Ante mortem : Neil Young
Neil Young, d’abord une voix. Il fallait oser, bâti comme il est avec sa gueule de chaffouin, il fallait oser, venant du Canada et donc chargé d’emblée d’une image de tapette aux yeux de l’étasunien de base (lequel étasunien s’était probablement déjà fait souffler pas mal de jolies filles par l’autre Canadien Leonard Cohen, dans une tessiture il est vrai diamétralement opposée), il fallait oser donc, monter si haut dans les aigus, afficher autant de fragilité funambule, de douceur contraltesque, de préciosité presque, sous la dégaine de bûcheron. Et sans un sourire, en plus. Est-ce pour cela que la Young touch touche immédiatement ? Sur moi en tout cas, ça marche, j’ai envie de dire « bravo, c’est gonflé, continue ! »
Mais il semble que ça n’ait pas marché tout de suite, le vrai succès a mis du temps à venir. Et s’il s’est maintenu après Harvest et jusqu’à aujourd’hui, c’est dans une interzone entre star planétaire et artiste local. Peut-être que, où qu’il se produise, Neil Young est un peu tout de suite du coin, le mec qui chante et qui joue de la guitare avec ses potes, qui semble avoir toujours été là sans pour autant faire la une des magazines.

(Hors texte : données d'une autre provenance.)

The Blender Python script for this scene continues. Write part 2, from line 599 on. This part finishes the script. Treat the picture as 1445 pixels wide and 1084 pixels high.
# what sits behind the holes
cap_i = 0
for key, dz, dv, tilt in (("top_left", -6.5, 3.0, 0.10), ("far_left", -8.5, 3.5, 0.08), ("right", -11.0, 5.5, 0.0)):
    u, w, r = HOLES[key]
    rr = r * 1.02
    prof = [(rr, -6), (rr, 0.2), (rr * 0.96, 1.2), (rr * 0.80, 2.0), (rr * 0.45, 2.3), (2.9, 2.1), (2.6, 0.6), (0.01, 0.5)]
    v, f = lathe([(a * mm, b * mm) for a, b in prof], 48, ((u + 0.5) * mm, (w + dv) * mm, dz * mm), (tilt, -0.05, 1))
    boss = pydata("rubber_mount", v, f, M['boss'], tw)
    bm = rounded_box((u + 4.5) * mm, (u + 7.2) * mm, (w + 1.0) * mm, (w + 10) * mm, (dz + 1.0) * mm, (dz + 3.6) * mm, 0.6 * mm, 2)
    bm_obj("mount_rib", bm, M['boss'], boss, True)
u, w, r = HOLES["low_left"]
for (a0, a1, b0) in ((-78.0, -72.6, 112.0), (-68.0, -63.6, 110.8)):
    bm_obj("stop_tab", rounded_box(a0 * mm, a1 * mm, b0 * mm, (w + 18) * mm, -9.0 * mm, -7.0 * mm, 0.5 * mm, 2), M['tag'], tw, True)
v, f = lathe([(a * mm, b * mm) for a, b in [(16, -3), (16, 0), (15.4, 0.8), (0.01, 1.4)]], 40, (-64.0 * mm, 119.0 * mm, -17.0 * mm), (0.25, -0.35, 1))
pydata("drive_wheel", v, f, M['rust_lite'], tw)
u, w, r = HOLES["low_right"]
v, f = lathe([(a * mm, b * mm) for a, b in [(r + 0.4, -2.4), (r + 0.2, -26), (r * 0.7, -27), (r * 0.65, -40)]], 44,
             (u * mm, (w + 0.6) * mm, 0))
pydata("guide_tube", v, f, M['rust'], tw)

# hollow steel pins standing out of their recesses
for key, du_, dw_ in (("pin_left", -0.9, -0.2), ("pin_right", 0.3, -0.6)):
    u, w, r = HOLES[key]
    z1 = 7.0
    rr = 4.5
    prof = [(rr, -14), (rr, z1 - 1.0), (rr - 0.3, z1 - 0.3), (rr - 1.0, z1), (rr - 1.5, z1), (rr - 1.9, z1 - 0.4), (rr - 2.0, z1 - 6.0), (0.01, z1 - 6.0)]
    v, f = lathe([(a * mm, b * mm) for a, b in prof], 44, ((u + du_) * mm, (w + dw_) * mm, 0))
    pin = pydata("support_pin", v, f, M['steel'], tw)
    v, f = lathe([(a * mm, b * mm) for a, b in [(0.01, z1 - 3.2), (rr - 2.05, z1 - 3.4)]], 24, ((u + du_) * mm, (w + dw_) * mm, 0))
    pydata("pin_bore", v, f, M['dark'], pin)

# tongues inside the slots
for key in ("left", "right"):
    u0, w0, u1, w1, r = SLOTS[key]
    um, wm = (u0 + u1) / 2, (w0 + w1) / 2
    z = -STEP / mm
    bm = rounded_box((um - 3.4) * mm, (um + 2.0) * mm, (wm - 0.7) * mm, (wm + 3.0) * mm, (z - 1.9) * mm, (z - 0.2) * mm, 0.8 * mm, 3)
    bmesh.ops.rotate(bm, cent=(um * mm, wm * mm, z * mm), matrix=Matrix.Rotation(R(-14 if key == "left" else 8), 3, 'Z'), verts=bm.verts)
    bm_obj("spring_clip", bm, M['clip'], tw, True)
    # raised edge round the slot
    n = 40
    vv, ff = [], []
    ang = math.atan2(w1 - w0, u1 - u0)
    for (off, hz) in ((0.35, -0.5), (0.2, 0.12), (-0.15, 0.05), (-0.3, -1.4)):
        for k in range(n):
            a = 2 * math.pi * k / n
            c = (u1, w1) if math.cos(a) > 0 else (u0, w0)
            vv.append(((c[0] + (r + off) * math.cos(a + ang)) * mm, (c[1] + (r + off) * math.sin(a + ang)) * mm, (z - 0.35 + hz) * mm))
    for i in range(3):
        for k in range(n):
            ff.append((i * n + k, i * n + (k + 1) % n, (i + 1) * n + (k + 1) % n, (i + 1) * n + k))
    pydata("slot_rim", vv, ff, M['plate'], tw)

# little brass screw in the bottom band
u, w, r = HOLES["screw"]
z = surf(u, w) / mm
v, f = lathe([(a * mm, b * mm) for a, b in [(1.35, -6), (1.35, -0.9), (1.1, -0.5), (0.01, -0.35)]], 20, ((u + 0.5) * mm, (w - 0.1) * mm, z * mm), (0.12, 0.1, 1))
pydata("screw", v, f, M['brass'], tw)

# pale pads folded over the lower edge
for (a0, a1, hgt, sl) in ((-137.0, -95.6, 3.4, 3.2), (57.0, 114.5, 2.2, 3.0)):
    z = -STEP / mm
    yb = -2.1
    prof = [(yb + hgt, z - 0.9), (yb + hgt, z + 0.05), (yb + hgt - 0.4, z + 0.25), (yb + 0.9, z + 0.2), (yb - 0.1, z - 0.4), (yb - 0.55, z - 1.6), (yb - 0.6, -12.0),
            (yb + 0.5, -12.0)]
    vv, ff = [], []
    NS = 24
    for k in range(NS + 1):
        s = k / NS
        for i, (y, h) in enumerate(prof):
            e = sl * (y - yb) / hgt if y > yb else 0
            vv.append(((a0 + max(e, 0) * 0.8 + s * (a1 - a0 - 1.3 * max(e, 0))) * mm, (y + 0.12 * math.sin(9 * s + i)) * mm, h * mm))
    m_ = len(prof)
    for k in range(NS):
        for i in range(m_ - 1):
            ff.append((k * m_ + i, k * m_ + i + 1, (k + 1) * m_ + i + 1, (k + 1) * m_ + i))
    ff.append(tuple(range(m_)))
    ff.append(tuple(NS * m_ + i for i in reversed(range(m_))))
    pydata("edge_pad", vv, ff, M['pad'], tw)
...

Attention, voici quelques considérations oiseuses et ouvertes à polémique, mais tant pis. Buffalo Springfield, c’est Neil Young, point. Crosby, Stills, Nash, c’est joli, mais avec Neil Young ça donne tout de suite Ohio (entre autres) et d’un coup ça décoince. Quand Pearl Jam joue du Young avec Young, c’est du Young, et où est passé Pearl Jam ? (j’aime bien Pearl Jam, je ferai un hommage à Eddie Vedder un jour, mais là, c’est Young) Quant à Crazy Horse, c’est quatre Young autour de Young. Et même les petits jeunes de Promise of the Real font très Young. Partout, le mec fait ce qu’il veut, ce qu’il sent, et tout le reste suit, se met à sonner autour de lui, comme lui.